> WHAT IS REQUIRED
Leave out the pictures and restate the rest of the data exactly.

> SOURCE DATA
* * *

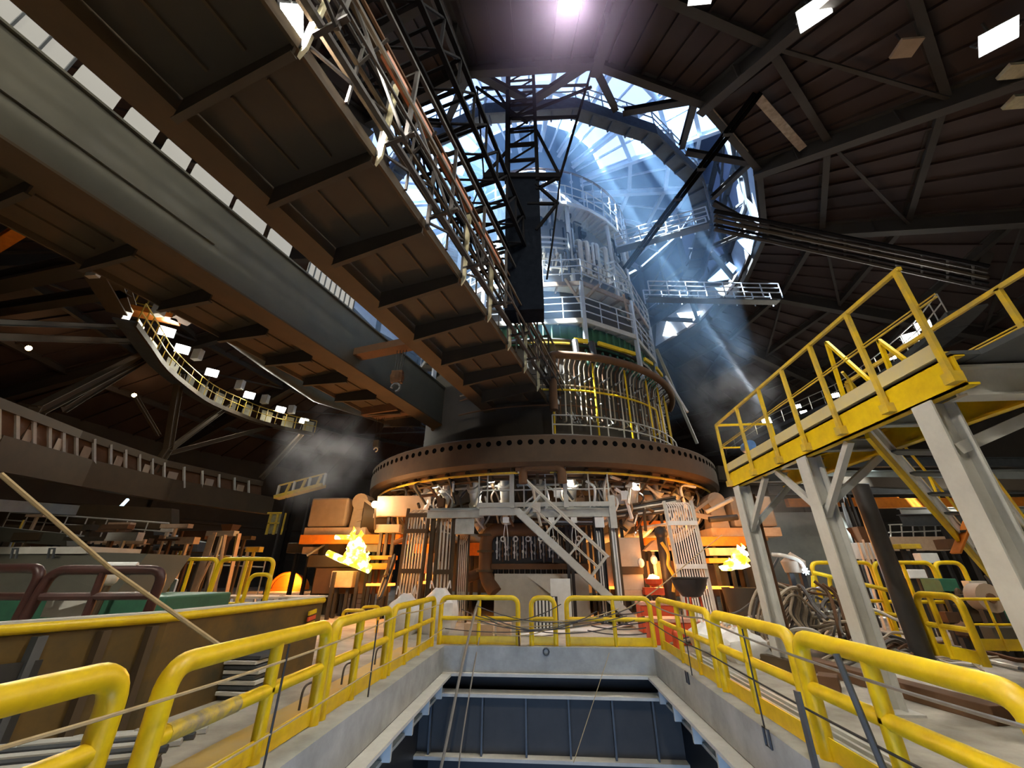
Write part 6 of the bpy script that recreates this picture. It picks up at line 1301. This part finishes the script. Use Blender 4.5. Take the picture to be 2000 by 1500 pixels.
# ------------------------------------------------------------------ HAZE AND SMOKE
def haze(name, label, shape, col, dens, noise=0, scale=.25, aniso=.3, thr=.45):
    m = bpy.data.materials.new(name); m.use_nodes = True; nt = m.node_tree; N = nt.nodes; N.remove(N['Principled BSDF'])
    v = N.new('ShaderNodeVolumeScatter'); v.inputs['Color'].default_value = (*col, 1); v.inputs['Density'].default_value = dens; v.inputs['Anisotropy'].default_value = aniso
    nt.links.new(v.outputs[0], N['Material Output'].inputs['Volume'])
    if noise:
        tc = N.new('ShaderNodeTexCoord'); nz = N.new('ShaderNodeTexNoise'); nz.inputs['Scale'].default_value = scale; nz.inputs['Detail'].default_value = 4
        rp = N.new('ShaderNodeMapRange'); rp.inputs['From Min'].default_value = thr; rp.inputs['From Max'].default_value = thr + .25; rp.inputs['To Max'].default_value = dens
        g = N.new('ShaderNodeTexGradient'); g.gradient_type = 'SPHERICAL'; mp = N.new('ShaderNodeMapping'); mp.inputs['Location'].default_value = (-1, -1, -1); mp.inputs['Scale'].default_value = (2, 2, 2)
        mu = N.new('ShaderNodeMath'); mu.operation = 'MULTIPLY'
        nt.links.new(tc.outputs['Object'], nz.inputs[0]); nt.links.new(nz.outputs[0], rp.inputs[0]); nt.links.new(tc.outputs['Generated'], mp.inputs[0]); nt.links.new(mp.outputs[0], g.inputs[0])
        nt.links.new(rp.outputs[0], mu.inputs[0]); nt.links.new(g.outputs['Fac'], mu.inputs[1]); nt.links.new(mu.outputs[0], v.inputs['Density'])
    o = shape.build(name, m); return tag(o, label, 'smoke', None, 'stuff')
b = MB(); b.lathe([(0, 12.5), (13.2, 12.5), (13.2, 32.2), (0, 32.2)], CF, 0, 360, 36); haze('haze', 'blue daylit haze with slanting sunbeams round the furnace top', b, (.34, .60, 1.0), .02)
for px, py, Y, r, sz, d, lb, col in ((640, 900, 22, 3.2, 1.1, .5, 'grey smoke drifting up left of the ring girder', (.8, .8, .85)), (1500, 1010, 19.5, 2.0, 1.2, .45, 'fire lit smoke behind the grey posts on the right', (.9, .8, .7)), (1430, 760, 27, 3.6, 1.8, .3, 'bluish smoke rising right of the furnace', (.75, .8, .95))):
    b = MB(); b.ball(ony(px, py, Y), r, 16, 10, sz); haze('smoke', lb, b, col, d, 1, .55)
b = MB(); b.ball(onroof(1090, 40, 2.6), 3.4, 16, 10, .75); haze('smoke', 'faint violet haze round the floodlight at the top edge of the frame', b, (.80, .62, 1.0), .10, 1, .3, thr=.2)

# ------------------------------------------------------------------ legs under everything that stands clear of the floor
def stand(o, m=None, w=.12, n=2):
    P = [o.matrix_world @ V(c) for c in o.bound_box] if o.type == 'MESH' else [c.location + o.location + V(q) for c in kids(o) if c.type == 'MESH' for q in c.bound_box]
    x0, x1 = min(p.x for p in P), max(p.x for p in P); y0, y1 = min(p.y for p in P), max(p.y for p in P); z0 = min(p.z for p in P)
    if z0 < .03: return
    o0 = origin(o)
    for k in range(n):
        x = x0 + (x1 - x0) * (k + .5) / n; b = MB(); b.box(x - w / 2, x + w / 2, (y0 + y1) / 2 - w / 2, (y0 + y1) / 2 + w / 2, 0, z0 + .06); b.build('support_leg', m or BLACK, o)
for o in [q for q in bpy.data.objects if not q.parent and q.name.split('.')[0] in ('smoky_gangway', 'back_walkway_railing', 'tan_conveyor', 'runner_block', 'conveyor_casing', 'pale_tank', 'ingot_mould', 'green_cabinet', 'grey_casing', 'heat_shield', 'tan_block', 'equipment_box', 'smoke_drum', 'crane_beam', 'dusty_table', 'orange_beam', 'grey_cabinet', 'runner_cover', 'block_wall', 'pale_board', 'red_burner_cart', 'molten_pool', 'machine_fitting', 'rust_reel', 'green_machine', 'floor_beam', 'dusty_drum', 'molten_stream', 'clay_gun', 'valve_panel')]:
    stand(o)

* * *

> SOLUTION TO THIS TASK
Write part 6 of the bpy script that recreates this picture. It picks up at line 1301. This part finishes the script. Use Blender 4.5. Take the picture to be 2000 by 1500 pixels.
# ------------------------------------------------------------------ HAZE AND SMOKE
def haze(name, label, shape, col, dens, noise=0, scale=.25, aniso=.3, thr=.45):
    m = bpy.data.materials.new(name); m.use_nodes = True; nt = m.node_tree; N = nt.nodes; N.remove(N['Principled BSDF'])
    v = N.new('ShaderNodeVolumeScatter'); v.inputs['Color'].default_value = (*col, 1); v.inputs['Density'].default_value = dens; v.inputs['Anisotropy'].default_value = aniso
    nt.links.new(v.outputs[0], N['Material Output'].inputs['Volume'])
    if noise:
        tc = N.new('ShaderNodeTexCoord'); nz = N.new('ShaderNodeTexNoise'); nz.inputs['Scale'].default_value = scale; nz.inputs['Detail'].default_value = 4
        rp = N.new('ShaderNodeMapRange'); rp.inputs['From Min'].default_value = thr; rp.inputs['From Max'].default_value = thr + .25; rp.inputs['To Max'].default_value = dens
        g = N.new('ShaderNodeTexGradient'); g.gradient_type = 'SPHERICAL'; mp = N.new('ShaderNodeMapping'); mp.inputs['Location'].default_value = (-1, -1, -1); mp.inputs['Scale'].default_value = (2, 2, 2)
        mu = N.new('ShaderNodeMath'); mu.operation = 'MULTIPLY'
        nt.links.new(tc.outputs['Object'], nz.inputs[0]); nt.links.new(nz.outputs[0], rp.inputs[0]); nt.links.new(tc.outputs['Generated'], mp.inputs[0]); nt.links.new(mp.outputs[0], g.inputs[0])
        nt.links.new(rp.outputs[0], mu.inputs[0]); nt.links.new(g.outputs['Fac'], mu.inputs[1]); nt.links.new(mu.outputs[0], v.inputs['Density'])
    o = shape.build(name, m); return tag(o, label, 'smoke', None, 'stuff')
b = MB(); b.lathe([(0, 12.5), (13.2, 12.5), (13.2, 32.2), (0, 32.2)], CF, 0, 360, 36); haze('haze', 'blue daylit haze with slanting sunbeams round the furnace top', b, (.34, .60, 1.0), .02)
for px, py, Y, r, sz, d, lb, col in ((640, 900, 22, 3.2, 1.1, .5, 'grey smoke drifting up left of the ring girder', (.8, .8, .85)), (1500, 1010, 19.5, 2.0, 1.2, .45, 'fire lit smoke behind the grey posts on the right', (.9, .8, .7)), (1430, 760, 27, 3.6, 1.8, .3, 'bluish smoke rising right of the furnace', (.75, .8, .95))):
    b = MB(); b.ball(ony(px, py, Y), r, 16, 10, sz); haze('smoke', lb, b, col, d, 1, .55)
b = MB(); b.ball(onroof(1090, 40, 2.6), 3.4, 16, 10, .75); haze('smoke', 'faint violet haze round the floodlight at the top edge of the frame', b, (.80, .62, 1.0), .10, 1, .3, thr=.2)

# ------------------------------------------------------------------ legs under everything that stands clear of the floor
def stand(o, m=None, w=.12, n=2):
    P = [o.matrix_world @ V(c) for c in o.bound_box] if o.type == 'MESH' else [c.location + o.location + V(q) for c in kids(o) if c.type == 'MESH' for q in c.bound_box]
    x0, x1 = min(p.x for p in P), max(p.x for p in P); y0, y1 = min(p.y for p in P), max(p.y for p in P); z0 = min(p.z for p in P)
    if z0 < .03: return
    o0 = origin(o)
    for k in range(n):
        x = x0 + (x1 - x0) * (k + .5) / n; b = MB(); b.box(x - w / 2, x + w / 2, (y0 + y1) / 2 - w / 2, (y0 + y1) / 2 + w / 2, 0, z0 + .06); b.build('support_leg', m or BLACK, o)
for o in [q for q in bpy.data.objects if not q.parent and q.name.split('.')[0] in ('smoky_gangway', 'back_walkway_railing', 'tan_conveyor', 'runner_block', 'conveyor_casing', 'pale_tank', 'ingot_mould', 'green_cabinet', 'grey_casing', 'heat_shield', 'tan_block', 'equipment_box', 'smoke_drum', 'crane_beam', 'dusty_table', 'orange_beam', 'grey_cabinet', 'runner_cover', 'block_wall', 'pale_board', 'red_burner_cart', 'molten_pool', 'machine_fitting', 'rust_reel', 'green_machine', 'floor_beam', 'dusty_drum', 'molten_stream', 'clay_gun', 'valve_panel')]:
    stand(o)